Transcribe all of the material exactly.

########################################

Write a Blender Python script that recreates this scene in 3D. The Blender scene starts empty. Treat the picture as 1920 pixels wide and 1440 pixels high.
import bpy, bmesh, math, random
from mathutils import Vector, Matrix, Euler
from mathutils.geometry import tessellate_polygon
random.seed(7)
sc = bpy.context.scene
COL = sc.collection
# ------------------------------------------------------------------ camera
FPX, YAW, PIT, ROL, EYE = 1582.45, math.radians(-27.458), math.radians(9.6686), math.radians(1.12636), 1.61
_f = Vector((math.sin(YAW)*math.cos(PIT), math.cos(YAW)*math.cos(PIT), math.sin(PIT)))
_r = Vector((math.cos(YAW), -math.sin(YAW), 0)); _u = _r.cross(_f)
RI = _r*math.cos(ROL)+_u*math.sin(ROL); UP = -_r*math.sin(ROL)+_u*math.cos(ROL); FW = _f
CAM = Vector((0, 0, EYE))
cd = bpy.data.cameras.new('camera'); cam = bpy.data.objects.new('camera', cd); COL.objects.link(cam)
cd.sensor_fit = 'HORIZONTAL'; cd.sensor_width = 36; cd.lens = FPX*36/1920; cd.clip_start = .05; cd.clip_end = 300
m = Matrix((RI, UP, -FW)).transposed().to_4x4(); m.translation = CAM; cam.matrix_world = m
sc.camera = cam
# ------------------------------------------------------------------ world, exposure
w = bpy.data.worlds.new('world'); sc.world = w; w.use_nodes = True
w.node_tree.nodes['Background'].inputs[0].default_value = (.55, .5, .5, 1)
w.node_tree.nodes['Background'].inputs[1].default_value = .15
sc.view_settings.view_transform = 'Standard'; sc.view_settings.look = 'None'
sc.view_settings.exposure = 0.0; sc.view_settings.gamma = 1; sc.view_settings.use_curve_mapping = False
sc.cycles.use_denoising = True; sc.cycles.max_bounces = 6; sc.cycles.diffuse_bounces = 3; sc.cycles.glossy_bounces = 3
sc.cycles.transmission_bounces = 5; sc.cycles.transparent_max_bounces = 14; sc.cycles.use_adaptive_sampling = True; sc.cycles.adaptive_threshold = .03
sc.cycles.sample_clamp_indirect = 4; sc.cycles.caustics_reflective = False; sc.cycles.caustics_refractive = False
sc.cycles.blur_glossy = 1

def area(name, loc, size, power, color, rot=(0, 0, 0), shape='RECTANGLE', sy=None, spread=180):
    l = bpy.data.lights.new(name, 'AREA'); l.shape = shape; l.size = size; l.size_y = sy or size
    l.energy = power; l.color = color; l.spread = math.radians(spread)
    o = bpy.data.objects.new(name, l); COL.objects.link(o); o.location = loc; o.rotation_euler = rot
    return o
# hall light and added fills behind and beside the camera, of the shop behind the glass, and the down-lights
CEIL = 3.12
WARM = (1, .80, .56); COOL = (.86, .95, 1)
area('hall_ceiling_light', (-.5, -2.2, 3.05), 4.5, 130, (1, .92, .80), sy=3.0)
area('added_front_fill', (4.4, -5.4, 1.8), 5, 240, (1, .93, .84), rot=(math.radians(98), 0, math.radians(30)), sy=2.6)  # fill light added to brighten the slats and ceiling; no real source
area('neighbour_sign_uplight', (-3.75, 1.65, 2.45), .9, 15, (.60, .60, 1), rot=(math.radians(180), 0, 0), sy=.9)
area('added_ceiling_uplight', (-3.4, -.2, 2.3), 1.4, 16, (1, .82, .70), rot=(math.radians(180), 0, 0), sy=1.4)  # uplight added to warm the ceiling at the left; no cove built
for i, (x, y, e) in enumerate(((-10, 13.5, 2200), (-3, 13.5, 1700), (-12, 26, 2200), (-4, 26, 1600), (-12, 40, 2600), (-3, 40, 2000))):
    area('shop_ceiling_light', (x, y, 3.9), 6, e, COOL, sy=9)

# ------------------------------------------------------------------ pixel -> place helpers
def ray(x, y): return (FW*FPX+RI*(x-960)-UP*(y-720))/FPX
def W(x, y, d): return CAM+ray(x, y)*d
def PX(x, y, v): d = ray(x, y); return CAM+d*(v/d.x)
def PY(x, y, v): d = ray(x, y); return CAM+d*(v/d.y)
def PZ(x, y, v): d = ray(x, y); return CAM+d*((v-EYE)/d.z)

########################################

[Answer for the task]
Write a Blender Python script that recreates this scene in 3D. The Blender scene starts empty. Treat the picture as 1920 pixels wide and 1440 pixels high.
import bpy, bmesh, math, random
from mathutils import Vector, Matrix, Euler
from mathutils.geometry import tessellate_polygon
random.seed(7)
sc = bpy.context.scene
COL = sc.collection
# ------------------------------------------------------------------ camera
FPX, YAW, PIT, ROL, EYE = 1582.45, math.radians(-27.458), math.radians(9.6686), math.radians(1.12636), 1.61
_f = Vector((math.sin(YAW)*math.cos(PIT), math.cos(YAW)*math.cos(PIT), math.sin(PIT)))
_r = Vector((math.cos(YAW), -math.sin(YAW), 0)); _u = _r.cross(_f)
RI = _r*math.cos(ROL)+_u*math.sin(ROL); UP = -_r*math.sin(ROL)+_u*math.cos(ROL); FW = _f
CAM = Vector((0, 0, EYE))
cd = bpy.data.cameras.new('camera'); cam = bpy.data.objects.new('camera', cd); COL.objects.link(cam)
cd.sensor_fit = 'HORIZONTAL'; cd.sensor_width = 36; cd.lens = FPX*36/1920; cd.clip_start = .05; cd.clip_end = 300
m = Matrix((RI, UP, -FW)).transposed().to_4x4(); m.translation = CAM; cam.matrix_world = m
sc.camera = cam
# ------------------------------------------------------------------ world, exposure
w = bpy.data.worlds.new('world'); sc.world = w; w.use_nodes = True
w.node_tree.nodes['Background'].inputs[0].default_value = (.55, .5, .5, 1)
w.node_tree.nodes['Background'].inputs[1].default_value = .15
sc.view_settings.view_transform = 'Standard'; sc.view_settings.look = 'None'
sc.view_settings.exposure = 0.0; sc.view_settings.gamma = 1; sc.view_settings.use_curve_mapping = False
sc.cycles.use_denoising = True; sc.cycles.max_bounces = 6; sc.cycles.diffuse_bounces = 3; sc.cycles.glossy_bounces = 3
sc.cycles.transmission_bounces = 5; sc.cycles.transparent_max_bounces = 14; sc.cycles.use_adaptive_sampling = True; sc.cycles.adaptive_threshold = .03
sc.cycles.sample_clamp_indirect = 4; sc.cycles.caustics_reflective = False; sc.cycles.caustics_refractive = False
sc.cycles.blur_glossy = 1

def area(name, loc, size, power, color, rot=(0, 0, 0), shape='RECTANGLE', sy=None, spread=180):
    l = bpy.data.lights.new(name, 'AREA'); l.shape = shape; l.size = size; l.size_y = sy or size
    l.energy = power; l.color = color; l.spread = math.radians(spread)
    o = bpy.data.objects.new(name, l); COL.objects.link(o); o.location = loc; o.rotation_euler = rot
    return o
# hall light and added fills behind and beside the camera, of the shop behind the glass, and the down-lights
CEIL = 3.12
WARM = (1, .80, .56); COOL = (.86, .95, 1)
area('hall_ceiling_light', (-.5, -2.2, 3.05), 4.5, 130, (1, .92, .80), sy=3.0)
area('added_front_fill', (4.4, -5.4, 1.8), 5, 240, (1, .93, .84), rot=(math.radians(98), 0, math.radians(30)), sy=2.6)  # fill light added to brighten the slats and ceiling; no real source
area('neighbour_sign_uplight', (-3.75, 1.65, 2.45), .9, 15, (.60, .60, 1), rot=(math.radians(180), 0, 0), sy=.9)
area('added_ceiling_uplight', (-3.4, -.2, 2.3), 1.4, 16, (1, .82, .70), rot=(math.radians(180), 0, 0), sy=1.4)  # uplight added to warm the ceiling at the left; no cove built
for i, (x, y, e) in enumerate(((-10, 13.5, 2200), (-3, 13.5, 1700), (-12, 26, 2200), (-4, 26, 1600), (-12, 40, 2600), (-3, 40, 2000))):
    area('shop_ceiling_light', (x, y, 3.9), 6, e, COOL, sy=9)

# ------------------------------------------------------------------ pixel -> place helpers
def ray(x, y): return (FW*FPX+RI*(x-960)-UP*(y-720))/FPX
def W(x, y, d): return CAM+ray(x, y)*d
def PX(x, y, v): d = ray(x, y); return CAM+d*(v/d.x)
def PY(x, y, v): d = ray(x, y); return CAM+d*(v/d.y)
def PZ(x, y, v): d = ray(x, y); return CAM+d*((v-EYE)/d.z)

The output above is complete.